Research Seminar: System Design under Uncertainty: Scheduling and Incentive Policies

We are pleased to invite you to attend CREATE’s monthly research seminar!

WHEN: Wednesday, January 28 • 2:00 PM
LOCATION:  RTH 306
(3710 McClintock Ave, Los Angeles, CA 90089)
SPEAKER: Amy Ward – Associate Professor of Data Sciences and Operations, Marshall School of Business at USC
TITLE: System Design under Uncertainty:  Scheduling and Incentive Policies

ABSTRACT: We present several system design questions, and discuss their analysis.  Our purpose is to understand which types of models are most relevant for the applications of interest to CREATE.  We begin with a more classical network control problem, in which we must decide how to schedule jobs for processing at different stations in a network.  Although there is a broad literature on such problems, there has been less focus on networks in which there is both sequential and parallel processing of jobs, and this is where our interest lies.  Our next problem considers how to control congestion when processing resources are people, instead of machines, as is the case in many service systems.  The difference is that machines work at fixed rates (as is assumed in traditional queueing theory) whereas people may work faster or slower, depending on their incentives.  We want to understand how incentives influence system performance, and we do this by looking at a queueing game.  We end by very briefly summarizing some current research thoughts on emergency department design, and on capacity sizing when there is demand uncertainty.

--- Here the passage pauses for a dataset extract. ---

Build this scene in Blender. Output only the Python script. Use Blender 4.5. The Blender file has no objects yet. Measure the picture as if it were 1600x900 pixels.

Amy WardBIO: Amy Ward is an Associate Professor of Data Sciences and Operations in the Marshall School of Business at USC.  She received her PhD from Stanford University in 2001, and then spent 4 years in the Industrial and Systems Engineering Department at Georgia Tech before coming to USC.  She is an associate editor for Operations Research, Manufacturing & Service Operations Management, and Operations Research Letters.  She is the vice-chair of the Applied Probability Society of INFORMS, and will become chair in 2016.  Her research focuses on the approximation and control of stochastic systems, with applications to the manufacturing and service industries.